Całkiem niedawno pisałam o pierwszej części Kronik Saltamontes Moniki Marin – kto jeszcze nie czytał, zapraszam tutaj. Teraz zaś czas na drugą odsłonę przygód Adama i Aleksa.
Akcja Tajemniczego bractwa rozgrywa się kilka lat wydarzeniach Ucieczki z mroku. Nasi bohaterowie nie są już małymi dziećmi, ale pełnoprawnymi nastolatkami balansującymi powoli na granicy dorosłości. Razem z nimi zmieniają się ich problemy, a także charakter opowieści, która jest teraz dojrzalsza i dotyka również nieco poważniejszych tematów.
Główną osią Tajemniczego Bractwa jest zagadka podziemnych korytarzy i sekretnej organizacji ukrywającej się za symbolem konika polnego. Tym razem mali i duzi wielbiciele teorii spiskowych mają więc okazję na dobre rozwinąć skrzydła i snuć domysły na temat kolejnych elementów układanki. Adam i Aleks wraz z przyjaciółmi wyruszają w podróż po Włoszech i Hiszpanii, by zebrać wszystkie potrzebne wskazówki i ostatecznie wyjaśnić szereg coraz dziwniejszych wypadków, jakie mają miejsce w ich życiu. Każdy z chłopców ma jednak własną motywację do rozwiązania odwiecznej zagadki. Adamem kieruje młodzieńcza ciekawość, ponadprzeciętna intuicja i pragnienie zdobycia wiedzy, która mogłaby mu pomóc w konstruowaniu kolejnych wynalazków. Niespokojny Aleks zaczyna za to myśleć o życiu trochę innymi kategoriami – jego celem jest odnalezienie legendarnego złota z rozbitego pirackiego statku, złota, które zamierza złożyć u stóp swojej pierwszej miłości… mimo że ostatni raz widział dziewczynę pięć lat temu i w dodatku zostawił ją wtedy niebezpiecznie blisko przystojnego i podatnego na jej urok pianisty.
Tak naprawdę całą powieść napędzają więc dwa ważne pytania: czy Aleks odnajdzie ukochaną i przekona ją o swoim uczuciu? i czym tak właściwie jest tajemnicze bractwo kryjące się w podziemnych miastach?
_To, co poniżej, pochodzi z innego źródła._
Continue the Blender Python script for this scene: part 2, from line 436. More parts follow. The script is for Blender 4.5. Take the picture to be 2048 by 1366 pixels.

W drugiej części Kronik Saltamontes chłopcy mają okazję się przekonać, że świat nie jest taki prosty i czarno-biały, jak mógł im się wydawać jeszcze kilka lat temu, a w dążeniu do upragnionego celu będą musieli się zmierzyć nie tylko z zewnętrznymi przeciwnościami, ale i z siłą własnych uczuć.
Tajemnicze bractwo, podobnie zresztą jak cały cykl, nie waha się mówić rzeczy trochę już chyba wśród młodzieży niemodnych – że ważna jest w życiu prawdziwa przyjaźń, tolerancja i próba zrozumienia drugiego człowieka, zanim się go osądzi, a także bezinteresowność i ufność w ludzką dobroć. Chociaż może niemodne, są to wartości, które powinniśmy chcieć przekazywać dzieciom, wartości, za którymi niejeden dorosły tęskni i które w powieściach Moniki Marin potrafią go wzruszyć.
Miło jest czasem wziąć do ręki taką książkę. Tym bardziej, że Kroniki Saltamontes cieszą nie tylko treścią, ale i formą. Ładnie i solidnie wydane, opatrzone nastrojowymi ilustracjami – będą ozdobą biblioteczki miłośników książek w każdym wieku.